In response to:

The Perjured Saint from the November 19, 1964 issue

To the Editors:

For the information of Mr. Conor Cruise O’Brien, the word Tsargrad can be written:

  1. Tsargrada

  2. Tsargradu

  3. Tsargradom

  4. Tsargradye

  5. Tsargradi

  6. Tsargradov

  7. Tsargradam

  8. Tsargradami

  9. Tsargradach

Nine. Count them. NINE.

How can he be such an authoritarian on the Russian language, when he doesn’t seem to know his own English grammar—unless this rule has changed when I was in school: A singular possessive, when one syllable, ending with an “s”, is thus: Hiss’, not Hiss’s.

Mrs. Broaddus Jones

Conor Cruise O’Brien replies:

The declension of the word “Tsargrad” by Mrs. Broaddus Jones is also that adopted by Mr. William F. Buckley in the National Review. The Broaddus Jones-Buckley system of arriving at Whittaker Chambers’ figure of nine inflections for the Russian noun involves various peculiarities. The Russian noun has, in fact, six cases and two numbers. If you were to count the plurals as additional cases (or inflections) you would get a figure of twelve, not nine. The nine is reached by omitting the nominative singular and the accusative singular and plural. Mr. Buckley justifies this by arguing that only the variants on the basic form can be regarded as inflections, and that “the accusative case in the Russian declension is normally identical in form to the nominative,” a statement which is not true.

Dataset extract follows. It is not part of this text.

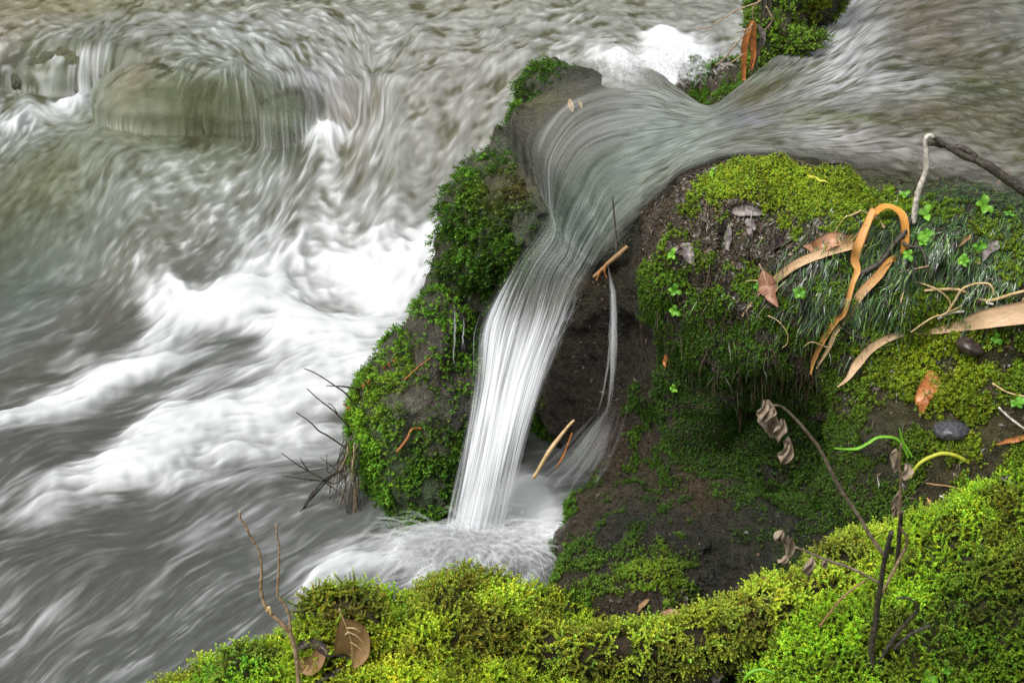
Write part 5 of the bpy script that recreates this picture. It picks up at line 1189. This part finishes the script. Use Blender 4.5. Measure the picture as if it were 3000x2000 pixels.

Chambers asserted that the word “Tsargrad” “is declined through all nine of the inflections of the Russian noun.” The declension produced by Mrs. Broaddus Jones and William Buckley in support of this statement includes five plural forms of the place name. Thus Chambers is credited with the thought that the “depth of the special Russian feeling for Byzantium” is proved by a Russian addiction to phrases including the forms “of Byzantiums,” “to Byzantiums,” “with Byzantiums,” etc.

The normal way of declining the word—for anyone not stuck with the task of proving Chambers right—is to give the nominative, accusative, genitive, dative, prepositional, and instrumental in the singular form, and omit the plural, there being only one Byzantium, or Tsargrad.

Editor’s Note: According to the University of Chicago’s Manual of Style: “Form the possessive of a proper name ending in s or another sibilant, if monosyllabic, by adding an apostrophe and s; if of more than one syllable (except names ending in -ce), by adding an apostrophe only.”